>> Start

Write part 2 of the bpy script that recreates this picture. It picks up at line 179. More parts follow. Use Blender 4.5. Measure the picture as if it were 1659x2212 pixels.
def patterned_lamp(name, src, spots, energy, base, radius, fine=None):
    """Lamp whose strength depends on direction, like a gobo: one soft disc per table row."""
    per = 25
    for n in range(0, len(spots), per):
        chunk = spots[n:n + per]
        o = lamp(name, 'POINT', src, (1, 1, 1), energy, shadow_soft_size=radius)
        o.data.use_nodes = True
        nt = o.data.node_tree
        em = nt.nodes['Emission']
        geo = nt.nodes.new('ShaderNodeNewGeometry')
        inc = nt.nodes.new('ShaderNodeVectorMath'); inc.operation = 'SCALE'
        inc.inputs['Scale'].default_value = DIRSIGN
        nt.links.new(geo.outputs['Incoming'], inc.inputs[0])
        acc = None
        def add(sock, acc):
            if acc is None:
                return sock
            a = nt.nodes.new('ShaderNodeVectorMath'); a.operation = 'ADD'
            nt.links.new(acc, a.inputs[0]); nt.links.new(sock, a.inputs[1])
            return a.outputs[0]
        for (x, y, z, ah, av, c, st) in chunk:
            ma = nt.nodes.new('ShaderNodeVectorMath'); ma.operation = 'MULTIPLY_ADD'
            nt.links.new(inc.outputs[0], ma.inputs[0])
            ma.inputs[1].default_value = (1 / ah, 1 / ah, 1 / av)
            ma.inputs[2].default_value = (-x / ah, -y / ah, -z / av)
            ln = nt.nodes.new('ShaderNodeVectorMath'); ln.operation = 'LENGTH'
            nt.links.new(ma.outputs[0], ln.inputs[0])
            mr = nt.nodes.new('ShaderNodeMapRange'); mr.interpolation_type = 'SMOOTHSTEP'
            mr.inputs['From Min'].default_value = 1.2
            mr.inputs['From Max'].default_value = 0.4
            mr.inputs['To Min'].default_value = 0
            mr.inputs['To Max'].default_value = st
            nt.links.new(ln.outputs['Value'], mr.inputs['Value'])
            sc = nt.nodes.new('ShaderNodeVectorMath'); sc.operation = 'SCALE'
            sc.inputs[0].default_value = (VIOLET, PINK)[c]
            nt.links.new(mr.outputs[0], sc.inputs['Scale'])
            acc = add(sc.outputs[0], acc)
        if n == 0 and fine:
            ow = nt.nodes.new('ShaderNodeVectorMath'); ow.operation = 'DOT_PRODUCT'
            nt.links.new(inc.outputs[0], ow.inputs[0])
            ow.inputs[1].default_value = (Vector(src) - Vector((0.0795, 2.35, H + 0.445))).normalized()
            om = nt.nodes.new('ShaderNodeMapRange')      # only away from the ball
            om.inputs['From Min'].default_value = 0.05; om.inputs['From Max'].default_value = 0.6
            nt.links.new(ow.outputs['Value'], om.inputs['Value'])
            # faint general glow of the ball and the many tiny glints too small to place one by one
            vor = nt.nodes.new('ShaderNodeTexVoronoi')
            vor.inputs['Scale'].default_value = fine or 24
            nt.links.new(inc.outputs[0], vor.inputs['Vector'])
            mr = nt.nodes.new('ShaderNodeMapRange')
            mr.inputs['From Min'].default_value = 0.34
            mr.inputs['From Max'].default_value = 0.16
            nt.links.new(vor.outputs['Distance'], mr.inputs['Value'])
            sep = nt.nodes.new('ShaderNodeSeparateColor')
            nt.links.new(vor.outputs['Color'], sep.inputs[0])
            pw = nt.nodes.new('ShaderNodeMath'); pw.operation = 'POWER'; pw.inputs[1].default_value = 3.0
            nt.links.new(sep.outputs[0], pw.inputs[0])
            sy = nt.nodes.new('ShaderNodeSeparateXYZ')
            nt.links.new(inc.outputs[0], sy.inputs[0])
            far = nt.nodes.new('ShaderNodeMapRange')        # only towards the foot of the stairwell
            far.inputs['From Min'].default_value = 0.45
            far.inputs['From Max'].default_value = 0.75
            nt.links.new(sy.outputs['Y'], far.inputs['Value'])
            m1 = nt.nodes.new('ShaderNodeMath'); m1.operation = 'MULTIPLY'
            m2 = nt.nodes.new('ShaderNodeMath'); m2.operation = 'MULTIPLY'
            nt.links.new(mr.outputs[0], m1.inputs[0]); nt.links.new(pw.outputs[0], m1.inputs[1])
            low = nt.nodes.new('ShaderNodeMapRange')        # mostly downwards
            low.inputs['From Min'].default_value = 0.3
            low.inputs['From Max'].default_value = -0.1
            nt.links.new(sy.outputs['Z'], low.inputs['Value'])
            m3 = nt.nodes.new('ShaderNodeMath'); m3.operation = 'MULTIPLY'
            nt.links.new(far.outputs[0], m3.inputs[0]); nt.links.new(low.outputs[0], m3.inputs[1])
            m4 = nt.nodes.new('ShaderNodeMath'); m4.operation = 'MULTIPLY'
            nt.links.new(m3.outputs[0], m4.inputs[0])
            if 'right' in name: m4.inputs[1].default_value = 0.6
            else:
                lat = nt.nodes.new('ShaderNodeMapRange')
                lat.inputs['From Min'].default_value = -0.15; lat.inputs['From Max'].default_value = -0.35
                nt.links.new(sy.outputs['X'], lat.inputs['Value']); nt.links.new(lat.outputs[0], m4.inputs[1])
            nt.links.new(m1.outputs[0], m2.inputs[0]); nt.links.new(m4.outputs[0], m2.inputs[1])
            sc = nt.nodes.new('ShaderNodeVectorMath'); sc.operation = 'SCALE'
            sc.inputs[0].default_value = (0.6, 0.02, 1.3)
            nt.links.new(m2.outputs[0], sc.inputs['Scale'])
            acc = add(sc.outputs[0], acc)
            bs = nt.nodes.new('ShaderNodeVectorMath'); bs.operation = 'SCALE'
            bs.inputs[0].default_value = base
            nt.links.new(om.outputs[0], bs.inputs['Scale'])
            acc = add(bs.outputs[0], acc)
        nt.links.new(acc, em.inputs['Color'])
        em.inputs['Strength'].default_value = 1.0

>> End

#### STATED TASK:
Transcribe the whole listing with nothing added or left out.

#### ANSWER:
Write part 2 of the bpy script that recreates this picture. It picks up at line 179. More parts follow. Use Blender 4.5. Measure the picture as if it were 1659x2212 pixels.
def patterned_lamp(name, src, spots, energy, base, radius, fine=None):
    """Lamp whose strength depends on direction, like a gobo: one soft disc per table row."""
    per = 25
    for n in range(0, len(spots), per):
        chunk = spots[n:n + per]
        o = lamp(name, 'POINT', src, (1, 1, 1), energy, shadow_soft_size=radius)
        o.data.use_nodes = True
        nt = o.data.node_tree
        em = nt.nodes['Emission']
        geo = nt.nodes.new('ShaderNodeNewGeometry')
        inc = nt.nodes.new('ShaderNodeVectorMath'); inc.operation = 'SCALE'
        inc.inputs['Scale'].default_value = DIRSIGN
        nt.links.new(geo.outputs['Incoming'], inc.inputs[0])
        acc = None
        def add(sock, acc):
            if acc is None:
                return sock
            a = nt.nodes.new('ShaderNodeVectorMath'); a.operation = 'ADD'
            nt.links.new(acc, a.inputs[0]); nt.links.new(sock, a.inputs[1])
            return a.outputs[0]
        for (x, y, z, ah, av, c, st) in chunk:
            ma = nt.nodes.new('ShaderNodeVectorMath'); ma.operation = 'MULTIPLY_ADD'
            nt.links.new(inc.outputs[0], ma.inputs[0])
            ma.inputs[1].default_value = (1 / ah, 1 / ah, 1 / av)
            ma.inputs[2].default_value = (-x / ah, -y / ah, -z / av)
            ln = nt.nodes.new('ShaderNodeVectorMath'); ln.operation = 'LENGTH'
            nt.links.new(ma.outputs[0], ln.inputs[0])
            mr = nt.nodes.new('ShaderNodeMapRange'); mr.interpolation_type = 'SMOOTHSTEP'
            mr.inputs['From Min'].default_value = 1.2
            mr.inputs['From Max'].default_value = 0.4
            mr.inputs['To Min'].default_value = 0
            mr.inputs['To Max'].default_value = st
            nt.links.new(ln.outputs['Value'], mr.inputs['Value'])
            sc = nt.nodes.new('ShaderNodeVectorMath'); sc.operation = 'SCALE'
            sc.inputs[0].default_value = (VIOLET, PINK)[c]
            nt.links.new(mr.outputs[0], sc.inputs['Scale'])
            acc = add(sc.outputs[0], acc)
        if n == 0 and fine:
            ow = nt.nodes.new('ShaderNodeVectorMath'); ow.operation = 'DOT_PRODUCT'
            nt.links.new(inc.outputs[0], ow.inputs[0])
            ow.inputs[1].default_value = (Vector(src) - Vector((0.0795, 2.35, H + 0.445))).normalized()
            om = nt.nodes.new('ShaderNodeMapRange')      # only away from the ball
            om.inputs['From Min'].default_value = 0.05; om.inputs['From Max'].default_value = 0.6
            nt.links.new(ow.outputs['Value'], om.inputs['Value'])
            # faint general glow of the ball and the many tiny glints too small to place one by one
            vor = nt.nodes.new('ShaderNodeTexVoronoi')
            vor.inputs['Scale'].default_value = fine or 24
            nt.links.new(inc.outputs[0], vor.inputs['Vector'])
            mr = nt.nodes.new('ShaderNodeMapRange')
            mr.inputs['From Min'].default_value = 0.34
            mr.inputs['From Max'].default_value = 0.16
            nt.links.new(vor.outputs['Distance'], mr.inputs['Value'])
            sep = nt.nodes.new('ShaderNodeSeparateColor')
            nt.links.new(vor.outputs['Color'], sep.inputs[0])
            pw = nt.nodes.new('ShaderNodeMath'); pw.operation = 'POWER'; pw.inputs[1].default_value = 3.0
            nt.links.new(sep.outputs[0], pw.inputs[0])
            sy = nt.nodes.new('ShaderNodeSeparateXYZ')
            nt.links.new(inc.outputs[0], sy.inputs[0])
            far = nt.nodes.new('ShaderNodeMapRange')        # only towards the foot of the stairwell
            far.inputs['From Min'].default_value = 0.45
            far.inputs['From Max'].default_value = 0.75
            nt.links.new(sy.outputs['Y'], far.inputs['Value'])
            m1 = nt.nodes.new('ShaderNodeMath'); m1.operation = 'MULTIPLY'
            m2 = nt.nodes.new('ShaderNodeMath'); m2.operation = 'MULTIPLY'
            nt.links.new(mr.outputs[0], m1.inputs[0]); nt.links.new(pw.outputs[0], m1.inputs[1])
            low = nt.nodes.new('ShaderNodeMapRange')        # mostly downwards
            low.inputs['From Min'].default_value = 0.3
            low.inputs['From Max'].default_value = -0.1
            nt.links.new(sy.outputs['Z'], low.inputs['Value'])
            m3 = nt.nodes.new('ShaderNodeMath'); m3.operation = 'MULTIPLY'
            nt.links.new(far.outputs[0], m3.inputs[0]); nt.links.new(low.outputs[0], m3.inputs[1])
            m4 = nt.nodes.new('ShaderNodeMath'); m4.operation = 'MULTIPLY'
            nt.links.new(m3.outputs[0], m4.inputs[0])
            if 'right' in name: m4.inputs[1].default_value = 0.6
            else:
                lat = nt.nodes.new('ShaderNodeMapRange')
                lat.inputs['From Min'].default_value = -0.15; lat.inputs['From Max'].default_value = -0.35
                nt.links.new(sy.outputs['X'], lat.inputs['Value']); nt.links.new(lat.outputs[0], m4.inputs[1])
            nt.links.new(m1.outputs[0], m2.inputs[0]); nt.links.new(m4.outputs[0], m2.inputs[1])
            sc = nt.nodes.new('ShaderNodeVectorMath'); sc.operation = 'SCALE'
            sc.inputs[0].default_value = (0.6, 0.02, 1.3)
            nt.links.new(m2.outputs[0], sc.inputs['Scale'])
            acc = add(sc.outputs[0], acc)
            bs = nt.nodes.new('ShaderNodeVectorMath'); bs.operation = 'SCALE'
            bs.inputs[0].default_value = base
            nt.links.new(om.outputs[0], bs.inputs['Scale'])
            acc = add(bs.outputs[0], acc)
        nt.links.new(acc, em.inputs['Color'])
        em.inputs['Strength'].default_value = 1.0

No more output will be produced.